(Scenes as source code)
[Start]
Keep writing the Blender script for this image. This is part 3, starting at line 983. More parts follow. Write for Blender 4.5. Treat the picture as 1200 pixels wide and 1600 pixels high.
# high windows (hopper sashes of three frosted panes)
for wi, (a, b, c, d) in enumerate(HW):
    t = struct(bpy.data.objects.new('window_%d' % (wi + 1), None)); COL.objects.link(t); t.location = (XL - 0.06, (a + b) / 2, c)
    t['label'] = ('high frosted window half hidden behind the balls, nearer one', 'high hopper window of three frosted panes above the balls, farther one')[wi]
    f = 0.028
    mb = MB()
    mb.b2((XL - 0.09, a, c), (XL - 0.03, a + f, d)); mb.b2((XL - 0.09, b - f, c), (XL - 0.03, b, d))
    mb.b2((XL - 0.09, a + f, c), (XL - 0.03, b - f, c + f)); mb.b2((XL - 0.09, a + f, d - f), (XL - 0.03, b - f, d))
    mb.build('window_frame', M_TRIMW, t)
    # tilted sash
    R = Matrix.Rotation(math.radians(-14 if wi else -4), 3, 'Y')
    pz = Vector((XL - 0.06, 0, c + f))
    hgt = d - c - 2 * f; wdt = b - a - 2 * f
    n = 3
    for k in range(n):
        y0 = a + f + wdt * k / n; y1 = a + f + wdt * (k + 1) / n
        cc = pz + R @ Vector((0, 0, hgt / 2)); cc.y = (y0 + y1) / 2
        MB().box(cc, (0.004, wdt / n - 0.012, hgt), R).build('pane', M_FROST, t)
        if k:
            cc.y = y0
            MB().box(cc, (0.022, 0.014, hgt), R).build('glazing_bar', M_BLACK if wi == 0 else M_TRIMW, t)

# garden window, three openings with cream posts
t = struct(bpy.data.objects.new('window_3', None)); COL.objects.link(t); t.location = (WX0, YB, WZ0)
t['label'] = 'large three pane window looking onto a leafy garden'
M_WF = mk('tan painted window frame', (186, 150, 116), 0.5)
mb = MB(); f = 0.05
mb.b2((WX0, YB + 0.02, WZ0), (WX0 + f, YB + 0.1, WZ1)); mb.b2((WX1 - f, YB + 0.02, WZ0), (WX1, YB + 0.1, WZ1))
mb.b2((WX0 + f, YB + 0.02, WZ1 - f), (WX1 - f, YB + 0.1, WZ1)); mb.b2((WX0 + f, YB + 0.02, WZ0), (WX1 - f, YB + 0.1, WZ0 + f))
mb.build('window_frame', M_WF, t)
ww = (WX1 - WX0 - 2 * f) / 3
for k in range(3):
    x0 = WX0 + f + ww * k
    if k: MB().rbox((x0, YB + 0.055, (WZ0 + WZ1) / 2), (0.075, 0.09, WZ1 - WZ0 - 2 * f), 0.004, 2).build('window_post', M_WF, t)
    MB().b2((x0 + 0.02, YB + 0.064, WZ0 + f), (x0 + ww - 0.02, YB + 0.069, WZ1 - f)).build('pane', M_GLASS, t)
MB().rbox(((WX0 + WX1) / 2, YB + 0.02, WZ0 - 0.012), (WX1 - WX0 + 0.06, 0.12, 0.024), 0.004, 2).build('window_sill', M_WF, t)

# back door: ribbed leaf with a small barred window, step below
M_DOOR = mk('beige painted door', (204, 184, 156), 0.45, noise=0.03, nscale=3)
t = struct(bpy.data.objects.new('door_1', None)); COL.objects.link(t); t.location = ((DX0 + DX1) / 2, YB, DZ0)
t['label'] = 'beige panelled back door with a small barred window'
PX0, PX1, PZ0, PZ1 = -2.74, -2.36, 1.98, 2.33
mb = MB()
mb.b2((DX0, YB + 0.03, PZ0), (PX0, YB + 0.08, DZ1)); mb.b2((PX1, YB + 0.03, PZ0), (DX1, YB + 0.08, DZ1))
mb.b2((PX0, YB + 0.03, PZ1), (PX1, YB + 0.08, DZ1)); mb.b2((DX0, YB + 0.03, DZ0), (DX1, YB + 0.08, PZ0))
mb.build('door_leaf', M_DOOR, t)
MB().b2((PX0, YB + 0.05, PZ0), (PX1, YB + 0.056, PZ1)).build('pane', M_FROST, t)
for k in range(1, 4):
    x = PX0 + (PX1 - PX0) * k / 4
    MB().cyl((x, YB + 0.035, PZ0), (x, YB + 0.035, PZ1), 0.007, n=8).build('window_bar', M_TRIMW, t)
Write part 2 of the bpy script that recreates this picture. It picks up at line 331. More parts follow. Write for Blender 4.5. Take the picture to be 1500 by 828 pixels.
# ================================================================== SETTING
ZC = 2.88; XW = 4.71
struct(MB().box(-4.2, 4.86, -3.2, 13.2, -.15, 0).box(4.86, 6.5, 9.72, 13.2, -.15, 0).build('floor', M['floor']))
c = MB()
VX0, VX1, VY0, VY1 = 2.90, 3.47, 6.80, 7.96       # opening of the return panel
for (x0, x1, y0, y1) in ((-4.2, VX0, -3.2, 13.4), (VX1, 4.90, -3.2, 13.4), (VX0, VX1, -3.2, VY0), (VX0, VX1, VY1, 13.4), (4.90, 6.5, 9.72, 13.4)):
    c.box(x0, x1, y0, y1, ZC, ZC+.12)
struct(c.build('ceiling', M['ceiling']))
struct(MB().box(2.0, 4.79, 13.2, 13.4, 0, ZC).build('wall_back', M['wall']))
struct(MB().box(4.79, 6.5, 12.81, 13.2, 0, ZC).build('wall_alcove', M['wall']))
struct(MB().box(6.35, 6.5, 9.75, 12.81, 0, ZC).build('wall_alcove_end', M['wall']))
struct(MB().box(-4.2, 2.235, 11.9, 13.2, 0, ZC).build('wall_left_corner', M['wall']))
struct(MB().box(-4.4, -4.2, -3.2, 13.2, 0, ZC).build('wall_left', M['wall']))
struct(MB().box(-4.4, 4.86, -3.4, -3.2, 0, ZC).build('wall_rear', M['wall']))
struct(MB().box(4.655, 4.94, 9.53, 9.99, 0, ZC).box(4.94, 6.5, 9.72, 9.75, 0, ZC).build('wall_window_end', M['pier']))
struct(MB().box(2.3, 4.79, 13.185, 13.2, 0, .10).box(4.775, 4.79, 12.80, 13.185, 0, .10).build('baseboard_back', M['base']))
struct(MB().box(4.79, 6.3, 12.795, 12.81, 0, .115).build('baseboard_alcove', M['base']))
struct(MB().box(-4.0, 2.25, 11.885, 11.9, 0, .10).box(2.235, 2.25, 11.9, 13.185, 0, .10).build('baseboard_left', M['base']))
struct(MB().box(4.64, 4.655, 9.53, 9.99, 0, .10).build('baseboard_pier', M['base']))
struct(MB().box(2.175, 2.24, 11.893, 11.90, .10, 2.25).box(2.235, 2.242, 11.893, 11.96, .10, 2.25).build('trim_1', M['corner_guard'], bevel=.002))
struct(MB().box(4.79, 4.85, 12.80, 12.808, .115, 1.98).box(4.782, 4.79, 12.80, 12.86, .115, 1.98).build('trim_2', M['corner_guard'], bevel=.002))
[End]
Objective: Without changing anything, quote the lines from the top of the data to the line that contains "else M_TRIMW, t)", including that line.

Correct result:
Keep writing the Blender script for this image. This is part 3, starting at line 983. More parts follow. Write for Blender 4.5. Treat the picture as 1200 pixels wide and 1600 pixels high.
# high windows (hopper sashes of three frosted panes)
for wi, (a, b, c, d) in enumerate(HW):
    t = struct(bpy.data.objects.new('window_%d' % (wi + 1), None)); COL.objects.link(t); t.location = (XL - 0.06, (a + b) / 2, c)
    t['label'] = ('high frosted window half hidden behind the balls, nearer one', 'high hopper window of three frosted panes above the balls, farther one')[wi]
    f = 0.028
    mb = MB()
    mb.b2((XL - 0.09, a, c), (XL - 0.03, a + f, d)); mb.b2((XL - 0.09, b - f, c), (XL - 0.03, b, d))
    mb.b2((XL - 0.09, a + f, c), (XL - 0.03, b - f, c + f)); mb.b2((XL - 0.09, a + f, d - f), (XL - 0.03, b - f, d))
    mb.build('window_frame', M_TRIMW, t)
    # tilted sash
    R = Matrix.Rotation(math.radians(-14 if wi else -4), 3, 'Y')
    pz = Vector((XL - 0.06, 0, c + f))
    hgt = d - c - 2 * f; wdt = b - a - 2 * f
    n = 3
    for k in range(n):
        y0 = a + f + wdt * k / n; y1 = a + f + wdt * (k + 1) / n
        cc = pz + R @ Vector((0, 0, hgt / 2)); cc.y = (y0 + y1) / 2
        MB().box(cc, (0.004, wdt / n - 0.012, hgt), R).build('pane', M_FROST, t)
        if k:
            cc.y = y0
            MB().box(cc, (0.022, 0.014, hgt), R).build('glazing_bar', M_BLACK if wi == 0 else M_TRIMW, t)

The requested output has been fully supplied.